Seriously, where does the time go? I have no legitimate reason for not posting. I would only be making excuses. But this week I have been challenged to take some intense inventory as I was scheduled to speak Wednesday for the youth group and then again this morning. Nothing like being held accountable for what I believe.
It is clear that I am a huge procrastinator or struggling with the winter blahs. Honestly, I think it's both. Procrastination and the blahs- not a good equation to offer teens hope in this crazy world. But I did it. I hope. No pun intended.
On Wednesday, the topic was belonging. Having this disability presents some challenges when I want to feel like I belong. I don't want my life to entail all things disabled.

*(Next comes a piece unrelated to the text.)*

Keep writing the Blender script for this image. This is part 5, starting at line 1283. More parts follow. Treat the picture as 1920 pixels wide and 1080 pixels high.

Yet I don't truly fit in an able world. A tricky fate, for sure. And one that I thought I would never be up against. The truth is that I am disabled. So this morning I focused on James 1:2- "consider it pure joy, my brothers, when you face trials of many kinds..."
FA is a trial while I navigate this life. I don't want it to define me, however. I long to count it joy. It may seem unrealistic when I hit my face AGAIN on a tile floor. At that moment, besides the urge to throw up from the concussion, I have a choice to figure out the joy in that situation. Faith not feelings. Faith not feelings. Faith not feelings...
The purple has faded and the bruising is gone.
The heart will always ache. Ache for a cure. Until then, I consider it pure joy to be surrounded by two amazing dogs, encouraging friends and an incredible family.
Until then...Delsie seems to be enjoying her retirement and Barkley feels as if he has always been a part of me.